M. Yves Pozzo di Borgo a interrogé le ministre sur la politique française à l'égard des pays émergents comme la Chine, le Brésil et l'Inde. Il a souhaité savoir dans quelles mesures les services du ministère des affaires étrangères pouvaient accompagner les initiatives économiques du secteur privé à l'égard de la Chine.

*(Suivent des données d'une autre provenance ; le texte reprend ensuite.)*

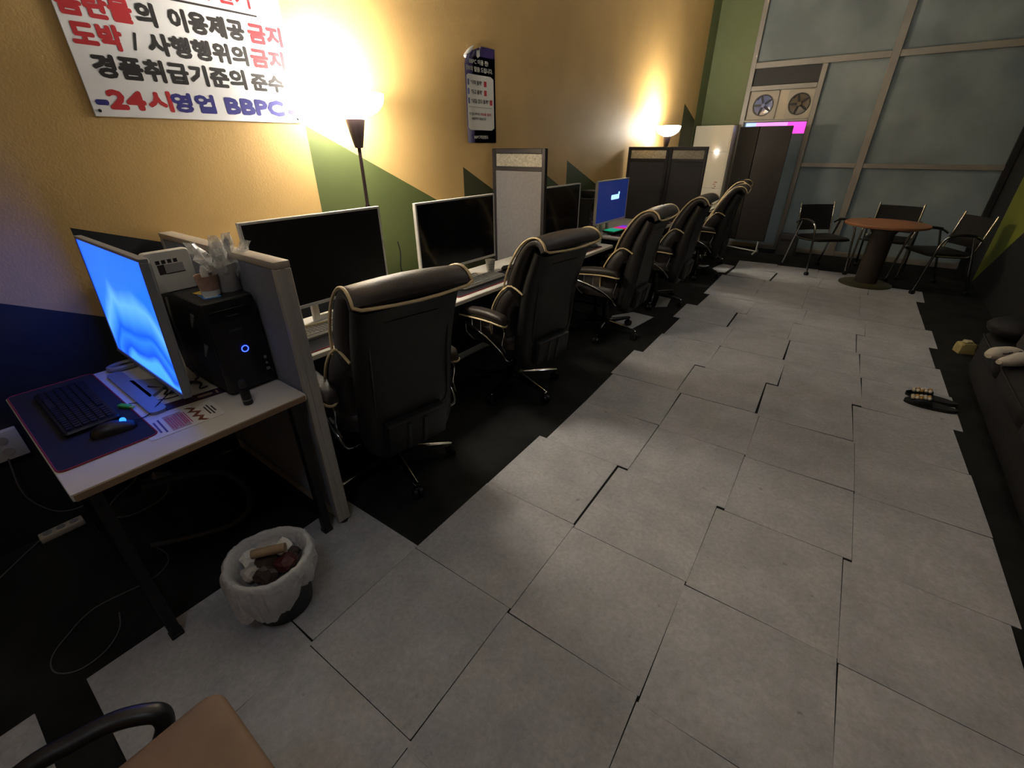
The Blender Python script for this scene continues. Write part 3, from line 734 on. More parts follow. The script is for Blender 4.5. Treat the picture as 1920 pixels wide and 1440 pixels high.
def blue_screen():
    m = bpy.data.materials.new('blue_wallpaper_screen'); m.use_nodes = True; nt = m.node_tree; L = nt.links; b = nt.nodes['Principled BSDF']
    tc = nt.nodes.new('ShaderNodeTexCoord')
    sep = nt.nodes.new('ShaderNodeSeparateXYZ'); L.new(tc.outputs['Object'], sep.inputs[0])
    n = nt.nodes.new('ShaderNodeTexNoise'); n.inputs['Scale'].default_value = 2.6; n.inputs['Detail'].default_value = 1.5; n.inputs['Distortion'].default_value = 0.6
    L.new(tc.outputs['Object'], n.inputs['Vector'])
    def mth(op, a_, b_):
        q = nt.nodes.new('ShaderNodeMath'); q.operation = op
        for i_, v_ in enumerate((a_, b_)):
            if isinstance(v_, float): q.inputs[i_].default_value = v_
            else: L.new(v_, q.inputs[i_])
        return q.outputs[0]
    # height across the picture, bent into a diagonal swoosh
    h_ = mth('MULTIPLY_ADD', sep.outputs['Z'], 2.0); h_.node.inputs[2].default_value = -0.08
    y2 = mth('MULTIPLY', sep.outputs['Y'], sep.outputs['Y'])
    h_ = mth('ADD', h_, mth('MULTIPLY', y2, 1.3)); h_ = mth('ADD', h_, mth('MULTIPLY', sep.outputs['Y'], -0.35))
    h_ = mth('ADD', h_, mth('MULTIPLY', mth('SUBTRACT', n.outputs['Fac'], 0.5), 0.55))
    r = nt.nodes.new('ShaderNodeValToRGB'); e = r.color_ramp.elements
    e[0].position = .0; e[0].color = (0.02, 0.137, 0.9, 1); e[1].position = 1.0; e[1].color = (0.006, 0.061, 1.0, 1)
    for p_, c_ in ((.14, (0.03, 0.158, 1.0, 1)), (.20, (0.004, 0.036, 0.42, 1)), (.30, (0.012, 0.086, 0.9, 1)), (.36, (0.004, 0.043, 0.55, 1)), (.46, (0.02, 0.108, 1.0, 1)), (.58, (0.05, 0.173, 1.0, 1)), (.70, (0.008, 0.072, 1.0, 1))):
        k = r.color_ramp.elements.new(p_); k.color = c_
    L.new(h_, r.inputs['Fac'])
    b.inputs['Base Color'].default_value = (0.01, 0.01, 0.012, 1); b.inputs['Roughness'].default_value = .25
    L.new(r.outputs[0], b.inputs['Emission Color']); b.inputs['Emission Strength'].default_value = SCREEN_L
    return m
SCREEN_L = 2.1
monitor('glowing blue monitor in a thin grey bezel on the nearest desk', (-2.035, 0.405, ZT), -math.pi / 2, blue_screen(), 0.062, m_silver, 0.690, 0.470, None, math.radians(3), 'y')
MX = -2.105
monitor('large white-framed switched-off monitor with a matte black screen, nearest the grey partition', (MX, 1.247, ZT), 0, m_offmat, 0.118)
monitor('white-framed switched-off monitor with a glossy screen and a plastic cup in front', (MX, 2.238, ZT), 0, m_offscr, 0.108)
monitor('switched-off monitor just past the first tall grey screen', (MX, 3.50, ZT), 0, m_offscr, 0.105, w_=0.70)
m_lock = M('dark_blue_screen', (16, 22, 60), 0.2, emit=(24, 38, 92), estr=.62)
mo5 = monitor('dark blue lit monitor with a small pale icon beside the charcoal screens', (MX, 4.555, ZT), math.radians(0), m_lock, 0.118, w_=0.72, h=.405)
bm = B()
plate(bm, (.0095, .055, .355), UY, UZ, .19, .046, .0005, .012); plate(bm, (.0095, .140, .388), UY, UZ, .034, .026, .0005, .008)
finish('screen_icon', bm, M('icon_light', (150, 190, 255), .3, emit=(150, 190, 255), estr=1.2), mo5, 0)
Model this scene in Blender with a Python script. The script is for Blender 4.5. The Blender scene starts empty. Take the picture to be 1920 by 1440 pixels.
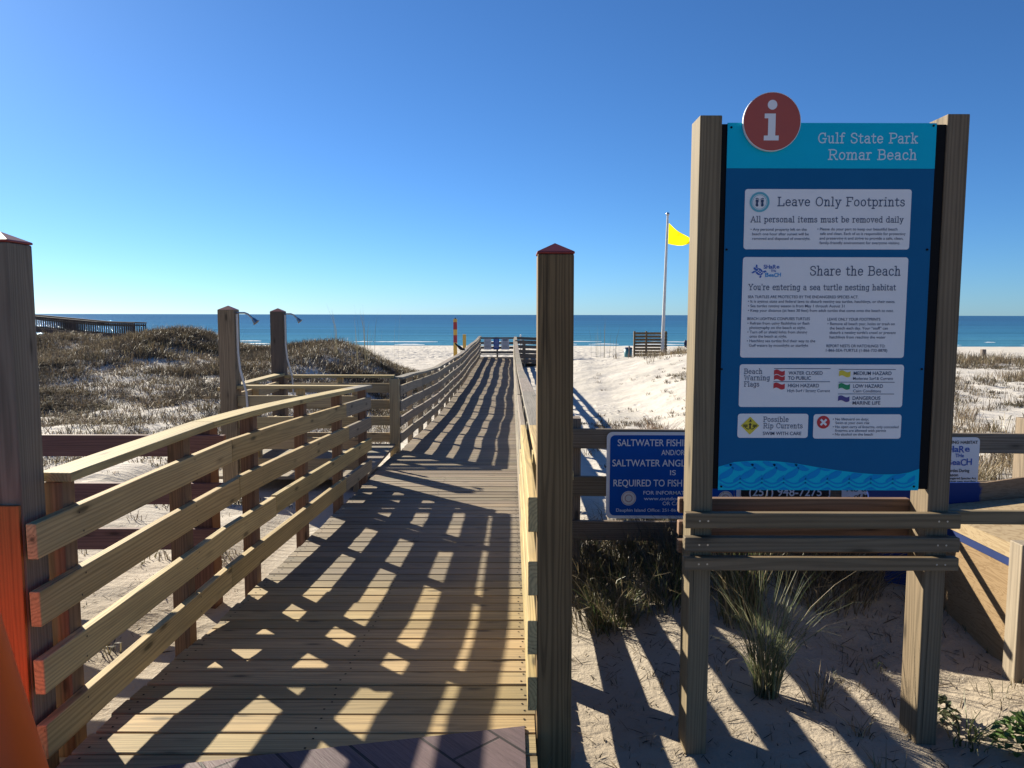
import bpy, bmesh, math, random
import numpy as np
from mathutils import Vector, Matrix

# ------------------------------------------------------------------ camera, world, sun
scene = bpy.context.scene
col = scene.collection
FPX, CAM_H = 1430.0, 1.70
PIT = math.atan(130 / FPX)
ROLL = math.radians(0.12)
cam_d = bpy.data.cameras.new("camera")
cam_d.sensor_width = 36.0
cam_d.lens = 36.0 * FPX / 1920.0
cam_d.clip_start = 0.05
cam_d.clip_end = 60000
cam = bpy.data.objects.new("camera", cam_d)
col.objects.link(cam)
_f = Vector((0, math.cos(PIT), -math.sin(PIT)))
_u0 = Vector((0, math.sin(PIT), math.cos(PIT)))
_r0 = Vector((1, 0, 0))
_r = _r0 * math.cos(ROLL) + _u0 * math.sin(ROLL)
_u = -_r0 * math.sin(ROLL) + _u0 * math.cos(ROLL)
cam.matrix_world = Matrix(((_r.x, _u.x, -_f.x, 0), (_r.y, _u.y, -_f.y, 0), (_r.z, _u.z, -_f.z, CAM_H), (0, 0, 0, 1)))
scene.camera = cam

SUN_EL, SUN_AZ = math.radians(24.2), math.radians(-43.0)   # azimuth from +Y towards +X
world = bpy.data.worlds.new("World")
scene.world = world
world.use_nodes = True
wn = world.node_tree
wn.nodes.clear()
wo = wn.nodes.new("ShaderNodeOutputWorld")
wb = wn.nodes.new("ShaderNodeBackground")
sky = wn.nodes.new("ShaderNodeTexSky")
sky.sky_type = 'NISHITA'
sky.sun_disc = False
sky.sun_elevation = SUN_EL
sky.sun_rotation = SUN_AZ
sky.altitude = 0
sky.air_density = 0.75
sky.dust_density = 0.14
sky.ozone_density = 8.5
wb.inputs['Strength'].default_value = 0.051
tintn = wn.nodes.new("ShaderNodeMixRGB")
tintn.blend_type = 'MULTIPLY'
tintn.inputs[0].default_value = 1.0
tintn.inputs[2].default_value = (0.84, 1.03, 1.09, 1)
wn.links.new(sky.outputs[0], tintn.inputs[1])
wn.links.new(tintn.outputs[0], wb.inputs[0])
wn.links.new(wb.outputs[0], wo.inputs[0])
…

M. Michel Barnier a apporté aux commissaires les réponses suivantes :

- la France travaille à la libération de ses otages avec l'ensemble des acteurs susceptibles d'y contribuer ;

- au Soudan, le déploiement de militaires français à la frontière avec le Tchad a permis de stabiliser la situation, mais le conflit a provoqué le déplacement de plus de 2 millions de personnes et 300 000 réfugiés sont massés à la frontière. L'engagement de l'Afrique elle-même sur le dossier du Darfour à travers l'Union africaine est un élément positif. Il revient à l'Union européenne de fournir des capacités logistiques et d'encadrement. D'une façon plus générale, il convient que les Européens parviennent à mutualiser leurs politiques et leurs moyens d'action en Afrique afin d'y renforcer leur influence. Le ministre a ainsi annoncé un examen des politiques bilatérales des pays du sud de l'Union européenne à l'égard des trois Etats du Maghreb en vue d'en renforcer l'efficacité ;

- le retrait de la bande de Gaza doit s'opérer en coopération avec l'autorité palestinienne, sauf à créer une situation encore plus dégradée. Un Etat palestinien ne se réduira pas à Gaza ; il devra aussi comprendre la Cisjordanie et le passage entre les deux territoires ;

- les pays du monde arabe ont besoin de démocratisation et de développement mais le rythme des changements doit prendre en compte la réalité de ces sociétés. C'est le sens du processus de Barcelone d'appui au développement économique et social de l'ensemble de la zone méditerranéenne ;

- sur le continent africain, des systèmes de régulation des ressources naturelles et d'accès à l'eau devront être mis en place, avec le soutien de la diplomatie française dont l'ambition environnementale doit être renforcée ; ce thème sera au centre des travaux de la prochaine conférence des ambassadeurs de la rentrée 2005 ;

- au Liban, la guerre civile a cessé, mais il convient de promouvoir la réconciliation interne. Le pays est affaibli par la dette et doit encourager les réformes économiques. Le retour à la souveraineté reste cependant un objectif prioritaire pour redonner aux Libanais confiance en eux-mêmes ;

- l'Asie doit bénéficier d'une réorientation stratégique des priorités de notre diplomatie. L'Inde a vocation, aux yeux de la France, à siéger au Conseil de sécurité des Nations unies. Le voyage présidentiel en Chine a permis de créer un climat favorable à la coopération. Enfin, le ministre a indiqué sa volonté de mettre en place de nouvelles modalités d'accueil des personnalités étrangères qui permettraient d'augmenter le nombre de ces séjours dans notre pays.